▶ **YOUR INSTRUCTIONS**
Return a copy of each line that holds the string "parts".

▶ **PROVIDED DATA**
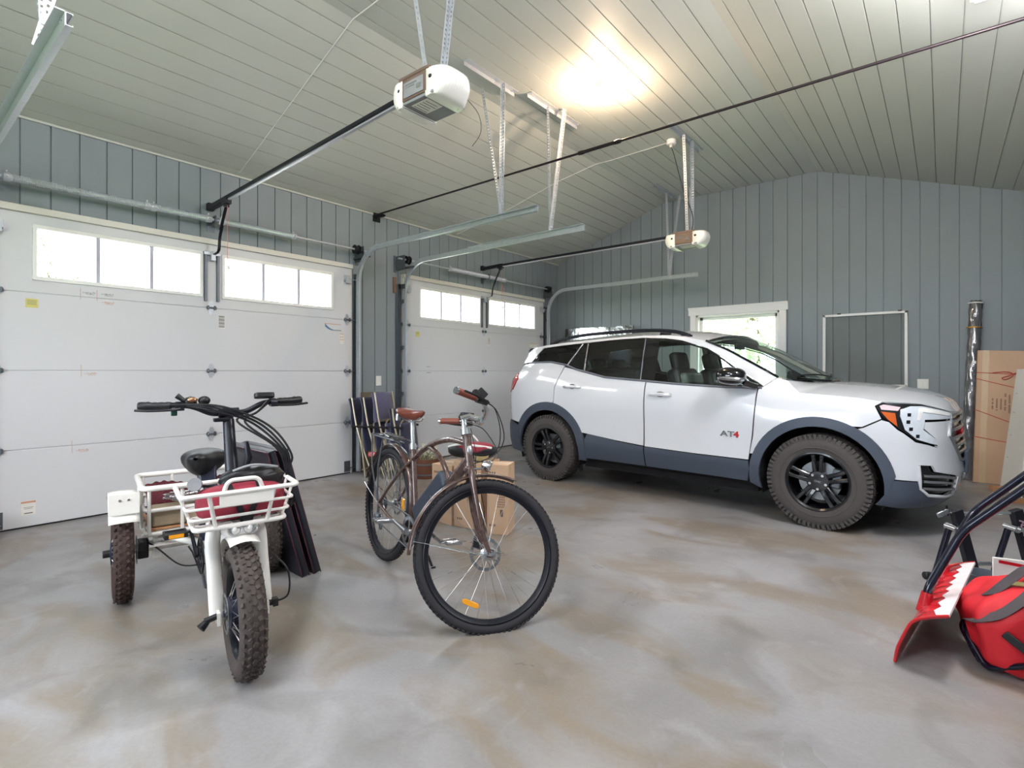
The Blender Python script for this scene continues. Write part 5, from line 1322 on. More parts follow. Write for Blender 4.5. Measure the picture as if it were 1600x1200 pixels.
mb = MB(); mb.M = TM; mb.cyl((XF, .082, RT), (XF, .125, RT), .012, n=10); mb.box((XF, .12, RT), (.03, .02, .03)); mb.tube(catmull([(XF, .12, RT), (XF+.03, .165, RT+.03), (XF+.02, .165, RT+.13), (XF-.04, .11, RT+.2)], 6), .004, 6); mb.build('motor_cable', BLACK, tk)
mb = MB(); mb.M = TM; fender_mesh(mb, (XF, 0, RT), RT+.03, .11, 76, 150, dome=.014, n=18); fg = mb.build('mudguard', TRIKEW, tk, solid=.002, smooth=60)
mb = MB(); mb.M = TM; hl = tx(.555)+V((.10, 0, .015)); mb.ell(hl, (.055, .07, .026), None, 18, 10, .8); hl_ = mb.build('headlight', TRIKEW, tk)
for s in (-1, 1):
    mb = MB(); mb.M = TM; mb.lathe([(0, .0), (.018, .002), (.024, .012), (.026, .014), (.026, 0)], hl+V((.045, s*.028, .012)), (1, 0, .25), 18); mb.build('lamp_reflector', CHROME, hl_)
    mb = MB(); mb.M = TM; mb.ell(hl+V((.056, s*.028, .015)), (.006, .009, .009)); mb.build('lamp_bulb', WHITE, hl_)
# folding column, handlebar
mb = MB(); mb.M = TM; c0, c1 = tx(.735), tx(1.0)
mb.tube([c0, c1], [.027, .023], 16); mb.cyl(c0+V((0, 0, -.012)), c0+V((0, 0, .02)), .042, n=18); mb.box(c0+V((0, .02, .03)), (.07, .06, .045)); mb.tube([c0+V((.0, .045, .03)), c0+V((0, .065, .10)), c0+V((0, .055, .17))], [.012, .016, .010], 8); mb.box(c1+V((.01, -.03, .0)), (.035, .06, .018)); mb.build('steering_column', BLKMET, tk, bevel=.004)
mb = MB(); mb.M = TM; b0 = c1+V((.01, 0, .03))
for s in (-1, 1): mb.tube(catmull([b0, b0+V((.0, s*.065, .0)), b0+V((.0, s*.13, .03)), b0+V((-.02, s*.185, .04)), b0+V((-.07, s*.31, .038))], 7), .0125, 12)
mb.cyl(b0+V((0, -.04, 0)), b0+V((0, .04, 0)), .021, n=14); mb.cyl(c1+V((0, 0, -.01)), b0, .02); mb.build('handlebar', BLKMET, tk)
for s in (-1, 1):
    g0, g1 = b0+V((-.032, s*.213, .039)), b0+V((-.075, s*.325, .038))
    mb = MB(); mb.M = TM; mb.tube([g0+(g1-g0)*k/10 for k in range(11)], [.0155+.0015*(k % 2)+.003*(k > 6) for k in range(11)], 14); mb.build('grip', BLACK, tk)
    l0 = b0+V((-.022, s*.185, .038)); mb = MB(); mb.M = TM; mb.cyl(l0+V((.003, -.012, 0)), l0+V((-.003, .012, 0)), .018, n=10); mb.box(l0+V((.03, s*.0, -.008)), (.05, .03, .022))
    mb.tube(catmull([l0+V((.05, s*.0, -.01)), l0+V((.05, s*.03, -.014)), l0+V((.025, s*.10, -.016)), l0+V((.01, s*.155, -.012))], 5), .007, 8, sq=(.8, 1.5)); mb.build('brake_lever', BLKMET, tk)
mb = MB(); mb.M = TM; s_ = b0+V((.0, -.14, .052)); mb.lathe([(.0, -.02), (.024, -.018), (.026, .0), (.02, .014), (0, .018)], s_, (.3, .9, .2), 16); mb.tube([s_+V((0, -.02, .0)), s_+V((.0, -.055, .03))], [.008, .012], 8); mb.ell(s_+V((.01, .045, .005)), (.022, .024, .02)); mb.build('shifter', BLACK, tk)
mb = MB(); mb.M = TM; mb.ell(s_+V((.02, .0, .01)), (.012, .02, .012)); mb.build('bell', mat('brass_bell', '#b98a6a', .25, metal=.8), tk)
mb = MB(); mb.M = TM; mb.rbox(b0+V((.01, .145, .07)), (.045, .085, .022), .015, Matrix.Rotation(R(-15), 3, 'Y')); mb.build('display', BLACK, tk, bevel=.003)
mb = MB(); mb.M = TM; mb.box(b0+V((-.0, -.205, .012)), (.02, .022, .03)); mb.build('throttle_switch', mat('green_button', '#1f4a44', .4), tk, bevel=.003)
mb = MB(); rn = random.Random(5)
for k in range(5):
    s = 1 if k < 2 else -1; a = TM @ (b0+V((.01, s*.17-.01*k, .045))); m_ = TM @ (b0+V((.09+.01*k, .02+.03*k, -.035-.006*k))); e = V((1.02, .20, .76)); mb.tube(catmull([a, (a+m_)/2+V((.02, 0, -.01+.012*k)), m_, (m_+e)/2+V((.03, .05, .0-.006*k)), e, V((1.0, .22+.004*k, .62)), V((.86, .10, .52))], 7), .005, 6)
mb.build('cables', BLACK, tk)
# saddle
sf = saddle_fn(.27, .27, .095, .13); mb = MB(); mb.M = Matrix.Translation((.26, -.02, .745)) @ Matrix.Rotation(R(-20), 4, 'Z'); mb.grid(sf, 26, 24); sd_ = mb.build('saddle', BLACK, tk, smooth=60)
mb = MB(); mb.cyl((.31, 0, .56), (.27, 0, .70), .016, n=14); mb.box((.27, 0, .705), (.06, .05, .03)); 
for k in range(9):
    for s in (-1, 1): mb.tube([V((.22, s*.045, .675+.006*k))+V((.014*math.cos(k*2.2), .014*math.sin(k*2.2), 0)), V((.22, s*.045, .678+.006*k))+V((.014*math.cos(k*2.2+1.1), .014*math.sin(k*2.2+1.1), 0))], .003, 5)
mb.lathe([(.02, -.015), (.026, -.012), (.026, .012), (.02, .015)], (.33, 0, .60), (-.25, 0, .96), 14); mb.build('seat_post', BLKMET, tk)
# cranks and chain
mb = MB(); C = V((.47, -.055, .30)); mb.lathe([(.06, -.002), (.083, -.0015), (.083, .0015), (.06, .002)], C, (0, 1, 0), 40, closed=True); mb.lathe([(.0, -.006), (.02, -.006), (.02, .006), (0, .006)], C, (0, 1, 0), 16)
for k in range(5): a = R(72*k); mb.bar([C, C+V((.065*math.cos(a), 0, .065*math.sin(a)))], .004, .014)
mb.build('chainring', BLKMET, tk)
mb = MB(); mb.lathe([(.083, -.004), (.089, -.004), (.089, .004), (.083, .004)], C, (0, 1, 0), 40, closed=True); mb.tube([C+V((0, .0, -.086)), (.20, -.055, .245), (.05, -.055, .235)], .005, 5); mb.tube([C+V((0, .0, .086)), (.05, -.055, .30)], .005, 5); mb.build('chain', BLKMET, tk)
for s, a in ((-1, R(140)), (1, R(140)+PI)):
    c0 = V((.47, s*.07, .30)); c1 = c0+V((.15*math.cos(a), s*.012, .15*math.sin(a)))
    mb = MB(); mb.tube([c0, c1], [.014, .011], 10, sq=(1, .7)); ck = mb.build('crank', BLKMET, tk)
    pc = c1+V((0, s*.068, 0)); mb = MB(); mb.cyl(c1, c1+V((0, s*.1, 0)), .007, n=8)
    for e in (-1, 1): mb.bb(pc+V((e*.04-.006, -.05, -.013)), pc+V((e*.04+.006, .05, .013))); mb.bb(pc+V((-.04, e*.046-.005, -.012)), pc+V((.04, e*.046+.005, .012)))
    mb.lathe([(.013, -.045), (.013, .045)], pc, (0, 1, 0), 10); pd = mb.build('pedal', BLACK, ck, bevel=.003)
    for e in (-1, 1): MB().bb(pc+V((e*.047-.002, -.032, -.009)), pc+V((e*.047+.002, .032, .009))).build('pedal_reflector', ORREF, pd)
mb = MB(); mb.tube(catmull([(.02, -.25, .30), (.12, -.20, .27), (.30, -.12, .22), (.42, -.03, .24)], 6), .004, 6); mb.build('brake_cable', BLACK, tk)
mb = MB(); mb.tube(catmull([(.55, .03, .33), (.52, -.02, .2), (.45, -.03, .13), (.36, -.03, .17)], 6), .007, 6); mb.build('chain_guide', GALVD, tk)
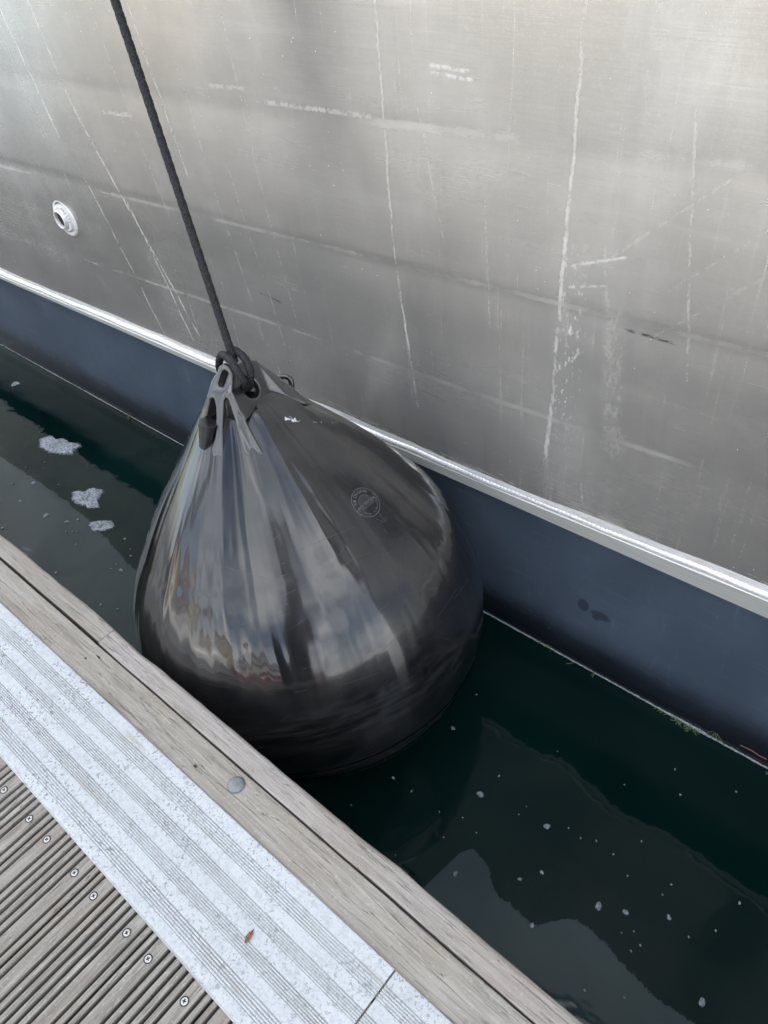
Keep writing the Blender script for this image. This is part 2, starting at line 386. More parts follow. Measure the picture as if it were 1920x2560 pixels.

▶ **SOLUTION TO THIS PROBLEM**
The Blender Python script for this scene continues. Write part 5, from line 1322 on. More parts follow. Write for Blender 4.5. Measure the picture as if it were 1600x1200 pixels.
Keep writing the Blender script for this image. This is part 2, starting at line 386. More parts follow. Measure the picture as if it were 1920x2560 pixels.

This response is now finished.